The Tudor Navy was somewhat borderline between the proto-RN and a pirate fleet (notice that a customary provision of letters of marque is that 50% of the booty goes to the issuing Crown…) and one can even call Drake’s fleet against the Armada the largest pirate fleet ever since antiquity (Roman Navy also fought set-piece battles against pirate fleets…)

Another pirate fleet can be considered that of Ruggiero di Lauria, but there’s substantial doubts is if was an early instance of “commerce warfare” in the Mahanian sense.

but by the timeframe of reference of our original poster, commerce warfare was fought by Naval ships, esp. germans, both Kaiserliche marine and Kriegsmarine (Emden, the first and second Scharnhornst and Gneisenau, and especially the trio of “pocket battleships”, built with this mission in mind) I suggest that our Kobold looks up these ships…

Best regards from Italy,
dott. Piergiorgio.

1 Like

Well, the Spanish considered Drake a pirate, but they (as is the frequent custom) had a tendency to characterize any privateers that attacked their shipping as pirates.

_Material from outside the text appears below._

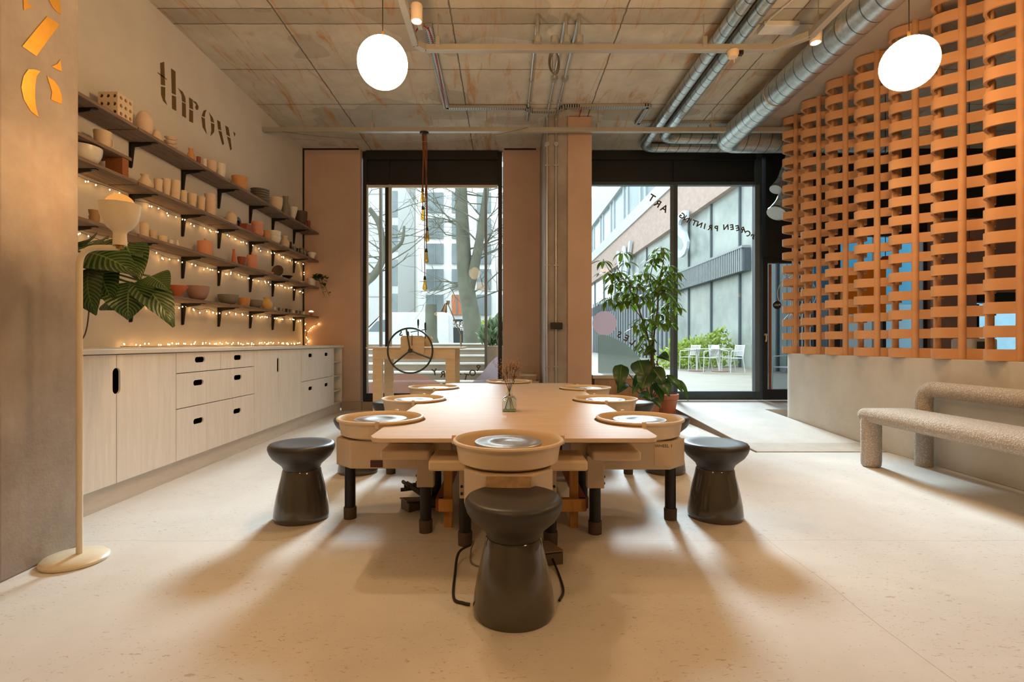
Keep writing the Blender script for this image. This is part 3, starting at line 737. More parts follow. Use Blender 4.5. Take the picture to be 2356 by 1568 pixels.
# ---------------------------------------------------------------- flower vase on the table
ta = thing('flower_vase', 'small clear glass bottle with dried flowers on the table', 'vase', (.028, 3.31, TZ))
VG = m_glass('vase_glass', (.80,.90,.87), .35)
m = MB()
def sq(z, w, r):
    return [(p[0], p[1], z) for p in arc((w-r,w-r), r, 0, PI/2, 4)+arc((-w+r,w-r), r, PI/2, PI, 4)+arc((-w+r,-w+r), r, PI, 1.5*PI, 4)+arc((w-r,-w+r), r, 1.5*PI, 2*PI, 4)]
rg = [sq(0,.044,.008), sq(.004,.046,.01), sq(.080,.046,.012), sq(.092,.036,.02), sq(.100,.022,.0215), sq(.125,.021,.0205), sq(.165,.033,.0325), sq(.168,.034,.0335)]
nr = len(rg[0])
for r_ in rg: m.v += [Vector(p) for p in r_]
for i in range(len(rg)-1):
    for k in range(nr): m.f.append([i*nr+k, i*nr+(k+1)%nr, (i+1)*nr+(k+1)%nr, (i+1)*nr+k])
m.f.append(list(range(nr)))
m.build('glass_bottle', VG, ta, smooth=40)
m = MB().box((-.042,-.042,.003),(.042,.042,.009)).build('bottle_base', mat('thick_green_glass', rgb(150,190,176), .1), ta, smooth=0)
st = MB(); fw = MB(); lf = MB()
for k in range(9):
    a = k*2.4; tip = Vector((.06*math.cos(a)*random.uniform(.5,1.3), .05*math.sin(a), random.uniform(.22,.31)))
    st.tube(smooth_path([(-.03*math.cos(a), -.03*math.sin(a), .012), (.004*math.cos(a), .004*math.sin(a), .13), tip], 5), .0014, 4)
    for q in range(26):
        p = tip + Vector((random.gauss(0,.02), random.gauss(0,.02), random.gauss(0,.018))); fw.ico(p, random.uniform(.0016,.0032))
        if q % 3 == 0: st.tube([tip*.85, p], .0006, 3)
    for q in range(7):
        b = tip*random.uniform(.62,.95); lf.leaf(b, b+Vector((random.uniform(-.03,.03), random.uniform(-.03,.03), random.uniform(-.01,.02))), .010, n=3)
st.build('dried_stems', mat('dry_stem', rgb(96,74,44), .7), ta); fw.build('dried_blossom', mat('dry_blossom', rgb(190,146,108), .8), ta); lf.build('dried_leaves', mat('dry_leaf', rgb(100,82,44), .7), ta)
# ---------------------------------------------------------------- outside
PAVE = m_grain('outdoor_paving', rgb(124,117,106), rgb(148,141,128), (1,5,1), .8, 1.5)
tag(MB().box((-40, WB+.02, -.2), (60, 75, .10)).build('courtyard_paving', PAVE, smooth=0), kind='structure')
struct('trim_7', MB().box((W1L, WY-.05, 0), (W1R, WB+.02, .118)).box((W2L, WY-.04, 0), (W2R, WB+.02, .118)), mat('concrete_curb', rgb(168,152,134), .8), smooth=0)
STONE = m_plaster('sandstone_steps', rgb(132,120,104), rgb(152,138,122), 2, .1)
ts = thing('terrace_steps', 'stone terrace steps with pale edges outside the left window', 'steps', (0,0,0))
for i, z in enumerate((.30,.45,.60,.75,.88,.99)):
    y = 9.3+.4*i
    MB().box((-6, y, .1), (-.345 if i < 5 else 1.2, y+.41 if i < 5 else 20, z-.03)).build('step_riser', STONE, ts, smooth=0)
    MB().box((-6, y-.03, z-.029), (-.345 if i < 5 else 1.2, y+.40 if i < 5 else 20, z)).build('step_tread', mat('pale_tread', rgb(200,198,190), .7), ts, smooth=0)
for x, lab in ((gx(876,8.6), 'slim grey outdoor post behind the left pane of the left window'), (gx(1118,8.6), 'slim grey outdoor post behind the right side of the left window')):
    tag(MB().box((x-.022,8.58,.1),(x+.022,8.65,4.6)).build('canopy_post', mat('grey_post', rgb(96,92,84), .6), smooth=0), label=lab, cat='post')
# pale apartment block
WBL = mat('white_render', rgb(228,229,226), .8, 0, .03); GLZ = mat('dark_facade_glass', rgb(112,122,124), .15, 0, .25, .4); ORC = mat('orange_curtain', rgb(190,120,84), .7)
bA = thing('apartment_block', 'white rendered apartment block with a grid of grey windows beyond the trees', 'building', (0,0,0))
YA = 60
MB().box((gx(900,YA), YA, 0), (gx(1215,YA), YA+8, 21)).build('wall', WBL, bA, smooth=0)
MB().box((gx(925,YA), YA-.25, 3.5), (gx(956,YA), YA-.01, 21)).build('panel_strip', mat('grey_brown_panel', rgb(140,136,128), .7), bA, smooth=0)
cols = [(929,944),(946,953),(981,1021),(1040,1064),(1097,1130),(1150,1175)]
for (ua, ub) in cols:
    for k in range(7):
        v1 = 724 - k*58.5; v0 = v1-46
        if v0 < 300: break
        w_ = MB().box((gx(ua,YA), YA-.3, gz(v1,YA)), (gx(ub,YA), YA-.251 if ua < 960 else YA-.01, gz(v0,YA))).build('window', ORC if (k == 0 and ua == 1040) else GLZ, bA, smooth=0)
        if ub-ua > 20: MB().box((gx((ua+ub)/2,YA)-.06, YA-.36, gz(v1,YA)), (gx((ua+ub)/2,YA)+.06, YA-.301, gz(v0,YA))).build('window_mullion', mat('grey_mullion', rgb(120,126,130), .5), w_, smooth=0)
MB().box((gx(1000,YA), YA-.4, 1.0), (gx(1200,YA), YA-.02, gz(737,YA))).build('ground_floor', mat('dark_ground_floor', rgb(84,86,86), .6), bA, smooth=0)
bC = thing('grey_building', 'plain pale grey building at the far left behind the bare tree', 'building', (0,0,0))
YC = 45
MB().box((gx(780,YC), YC, 0), (gx(916,YC), YC+8, 15.5)).build('wall', mat('pale_grey_render', rgb(184,186,184), .8, 0, .04), bC, smooth=0)
for k in range(5): MB().box((gx(780,YC), YC-.04, 2+3*k), (gx(916,YC), YC-.002, 2.08+3*k)).build('joint_line', mat('grey_joint', rgb(150,152,150), .8), bC, smooth=0)
for k in range(4): MB().box((gx(895,YC), YC-.05, 3+3*k), (gx(915,YC), YC-.005, 5.3+3*k)).build('window', GLZ, bC, smooth=0)
# hoarding with lettering
YS = 38
sg = thing('printed_hoarding', 'dark hoarding with white capital lettering behind the tree trunk', 'sign', (0,0,0))
MB().box((gx(1040,YS), YS, .1), (gx(1072,YS), YS+.1, gz(734,YS))).build('sign_board', mat('dark_sign', rgb(34,38,40), .6), sg, smooth=0)
tm = MB()
for i, s in enumerate(('THE OFFI', 'YOUR B', 'TIME IS', 'NEXT')):
    text_into(tm, s, .27, lambda a, b, d: Vector((gx(1042,YS)+a+(.25*i if i > 1 else 0), YS-.02+d, gz(743+i*7.2,YS)+b)), .01, 'LEFT', .008)
tm.build('sign_lettering', WHITE, sg, smooth=0)
# van
vn = thing('white_van', 'white panel van parked on the street behind the terrace', 'van', (gx(945,25), 25, .1))
bd = [(-2.3,.45),(-2.35,1.0),(-2.05,1.35),(-1.45,1.95),(-1.2,2.25),(-.9,2.33),(1.9,2.33),(1.97,2.2),(2.0,.45)]
MB().prism(bd, [], -.95, .95, lambda a, b, d: Vector((a, d, b))).build('van_body', mat('van_white', rgb(196,200,204), .35), vn, smooth=0, bevel=.05)
MB().prism([(-1.85,1.42),(-1.42,1.9),(-1.05,1.98),(-.72,1.98),(-.72,1.42)], [], -.965, -.952, lambda a, b, d: Vector((a, d, b))).build('side_window', mat('van_glass', rgb(90,104,110), .1), vn, smooth=0)
MB().add([(-2.08,-.8,1.38),(-2.08,.8,1.38),(-1.28,.75,2.17),(-1.28,-.75,2.17)], [(0,1,2,3)]).build('windscreen', mat('van_glass', rgb(90,104,110), .1), vn, smooth=0, loc=(-.03,0,.03))
for x in (-1.45, 1.25):
    w_ = MB().cyl((x,-.97,.34),(x,-.75,.34),.34,n=28).build('wheel', BLACK, vn); MB().cyl((x,-.985,.34),(x,-.972,.34),.19,n=20).build('hub_cap', ALU, w_)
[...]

There’s a legalistic case to made for calling Piet Hein a pirate (as the Spanish didn’t recognize the Dutch as a sovereign entity; that after all being one of the principle issues of contention in the Eighty Years War) but you really have to squint at it to make Drake a pirate. Really the main argument is that the English and the Spanish weren’t formally engaged in a declared war, but that certainly didn’t stop the Spain from having a go at the English at any opportunity, for example.